Tornar a internet mais rápida, barata e acessível é essencial para melhorar as condições de vida de toda a população mundial e não só dos mais desfavorecidos, sublinha um relatório da associação sem fins lucrativos Common Sense Media, publicado neste mês de dezembro. São muitos os sectores que têm a ganhar com um acesso mais democrático à rede: educação, cuidados de saúde, mercado de trabalho ou serviços do estado, por exemplo.
“Estamos a falar de um serviço público essencial”, insiste António Alves. “As operadoras de telecomunicações vão precisar de evoluir para atingir a qualidade necessária para consumidores e empresas”, escreveu em abril o regulador de telecomunicações do Reino Unido, onde o tráfego da internet móvel tem aumentado a um ritmo de 40% por ano nos últimos anos, “e é expectável que continue a crescer”.
O mesmo está a acontecer em Portugal.
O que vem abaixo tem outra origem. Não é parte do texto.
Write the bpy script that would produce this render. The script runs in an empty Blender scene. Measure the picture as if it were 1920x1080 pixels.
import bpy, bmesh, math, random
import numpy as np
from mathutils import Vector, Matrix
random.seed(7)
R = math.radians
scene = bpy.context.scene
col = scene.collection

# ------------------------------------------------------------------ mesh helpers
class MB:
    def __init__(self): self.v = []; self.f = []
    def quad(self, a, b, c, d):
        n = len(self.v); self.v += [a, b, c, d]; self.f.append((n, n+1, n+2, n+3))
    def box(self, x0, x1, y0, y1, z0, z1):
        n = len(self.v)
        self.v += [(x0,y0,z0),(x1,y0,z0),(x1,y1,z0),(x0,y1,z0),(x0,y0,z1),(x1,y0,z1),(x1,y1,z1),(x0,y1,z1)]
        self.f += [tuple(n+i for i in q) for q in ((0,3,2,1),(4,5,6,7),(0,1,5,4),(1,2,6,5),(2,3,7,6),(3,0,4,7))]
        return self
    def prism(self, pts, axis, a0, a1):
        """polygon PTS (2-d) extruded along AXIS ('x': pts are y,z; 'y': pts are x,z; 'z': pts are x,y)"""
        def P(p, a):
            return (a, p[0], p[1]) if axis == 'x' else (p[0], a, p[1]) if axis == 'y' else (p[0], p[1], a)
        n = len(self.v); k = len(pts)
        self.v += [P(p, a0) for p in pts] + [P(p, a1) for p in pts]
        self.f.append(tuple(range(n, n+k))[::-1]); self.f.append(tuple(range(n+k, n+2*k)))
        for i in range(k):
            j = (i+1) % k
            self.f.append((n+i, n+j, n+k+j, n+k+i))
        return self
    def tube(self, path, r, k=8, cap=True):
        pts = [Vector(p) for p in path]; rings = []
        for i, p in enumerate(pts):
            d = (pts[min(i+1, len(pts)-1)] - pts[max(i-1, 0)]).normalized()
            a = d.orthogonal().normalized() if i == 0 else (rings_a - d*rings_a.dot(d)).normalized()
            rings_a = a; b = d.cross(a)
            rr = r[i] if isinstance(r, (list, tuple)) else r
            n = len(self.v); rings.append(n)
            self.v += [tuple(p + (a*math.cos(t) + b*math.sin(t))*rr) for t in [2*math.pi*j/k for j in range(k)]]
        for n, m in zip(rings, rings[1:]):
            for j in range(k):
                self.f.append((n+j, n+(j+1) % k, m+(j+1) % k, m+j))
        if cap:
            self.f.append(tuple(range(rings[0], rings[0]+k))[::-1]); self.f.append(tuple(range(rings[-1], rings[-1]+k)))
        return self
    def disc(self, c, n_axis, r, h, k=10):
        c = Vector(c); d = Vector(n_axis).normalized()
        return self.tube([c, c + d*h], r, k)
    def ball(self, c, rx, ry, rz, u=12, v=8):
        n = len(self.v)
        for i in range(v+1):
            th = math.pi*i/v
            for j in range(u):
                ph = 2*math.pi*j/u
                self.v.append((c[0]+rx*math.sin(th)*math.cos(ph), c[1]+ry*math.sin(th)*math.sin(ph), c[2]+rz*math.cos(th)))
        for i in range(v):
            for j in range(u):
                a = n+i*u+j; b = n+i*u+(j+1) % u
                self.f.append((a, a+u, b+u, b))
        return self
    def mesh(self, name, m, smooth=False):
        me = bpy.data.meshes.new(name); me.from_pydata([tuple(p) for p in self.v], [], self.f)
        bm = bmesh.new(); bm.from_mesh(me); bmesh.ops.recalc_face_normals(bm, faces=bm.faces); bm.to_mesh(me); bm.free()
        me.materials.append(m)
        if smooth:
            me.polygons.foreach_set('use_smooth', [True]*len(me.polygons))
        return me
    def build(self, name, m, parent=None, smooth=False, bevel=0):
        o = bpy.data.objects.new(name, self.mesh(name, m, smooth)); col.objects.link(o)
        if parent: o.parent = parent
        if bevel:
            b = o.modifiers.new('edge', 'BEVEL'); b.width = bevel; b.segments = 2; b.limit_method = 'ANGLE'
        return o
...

No primeiro trimestre deste ano, o acesso à internet num local fixo aumentou 12,8% face ao mesmo período do ano anterior; e 46,1% no caso da internet móvel. Num país pobre e onde cerca de 13% dos agregados familiares ainda não têm acesso à internet — o quarto pior registo da UE, apenas atrás de Bulgária, Grécia e Lituânia — uma rede mais democrática é essencial: “Isto é um problema português. É possível fazer melhor”, finaliza Lurdes Martins.
Nota: Artigo atualizado às 17h52 com as respostas da MEO.